I'm sure this has to be right
and i still soar and fly while I'm strapped to your spiraling kite
your spiraling kite


i promise ill try to always be there
i promise ill laugh as you go (away)
ill be the sidelined mannequin you want now
and never want anything more

but i...
know that we'll never be right
i...
don't know what you feel
when you
gaze at the sky at your kite


cut loose before it'd crash in the night
Last edited by akack at Dec 30, 2008,
#3
Quote by akack


stare at the ceiling
half covered in bed
nights are pretty chilly
still you break into sweat Good start, nice flow.

that generic acoustic music
creepily pleasant tonight i didn't think this was as strong. "creepily" doesn't work as well here, probably try something a bit stronger. I think "eerily" works better here (god, i hope i spelt that right)

but i...
I'm sure this has to be right
and i still soar and fly while I'm strapped to your spiraling kite
your spiraling kite Good chorus, I don't know if you noticed this, but you've got a great internal half-rhyme with sure and soar

i promise ill try to always be there
i promise ill laugh as you go (away)
ill be the sidelined mannequin you want now
and never want anything more This is really good as well, stronger than the first verse

but i...
know that we'll never be right
i...
don't know what you feel
when you
gaze at the sky at your kite


cut loose before it'd crash in the night


I really enjoyed this, I did. The writing is very good, especially for a first post. And I'm not just being nice, i don't do that. Sure, I'm not as harsh as others, but still...

Anyway, I feel word choice let you down a little in the first verse, also it's a bit unoriginal and slightly cliched.

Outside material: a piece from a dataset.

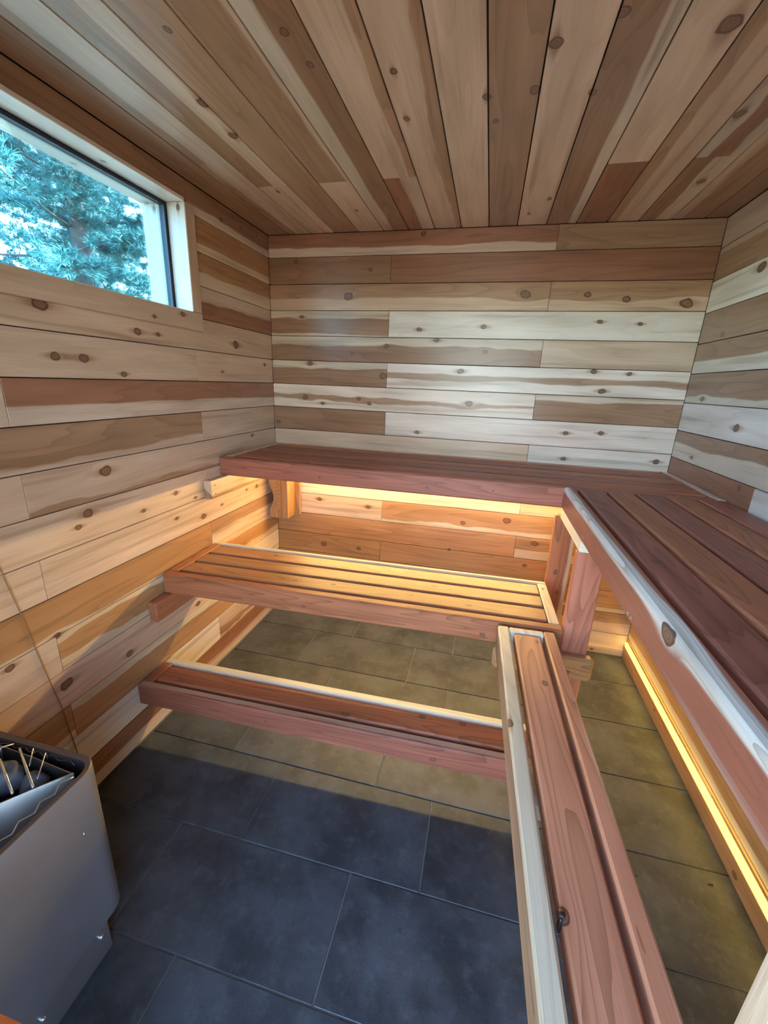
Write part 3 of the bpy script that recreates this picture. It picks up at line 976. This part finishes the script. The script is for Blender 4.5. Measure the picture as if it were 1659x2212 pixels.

The little stand alone stanza (pre chorus?) is good, just that word change would really help imo. This got better as it went along. Well done, look forward to seeing some more of your work. PM me when you post something else.
#4
Quote by kdownes
I really enjoyed this, I did. The writing is very good, especially for a first post. And I'm not just being nice, i don't do that. Sure, I'm not as harsh as others, but still...

Anyway, I feel word choice let you down a little in the first verse, also it's a bit unoriginal and slightly cliched. The little stand alone stanza (pre chorus?) is good, just that word change would really help imo. This got better as it went along. Well done, look forward to seeing some more of your work. PM me when you post something else.


Thanks a lot man. Confidence boost was needed.

I'll get around the forums critting other's stuff now, but I don't think I know enough to comment really.
#5
I like this a lot. The first stanza was shaky but you finished it quite well. The kite metaphor is very unique; I never would have thought of something like that.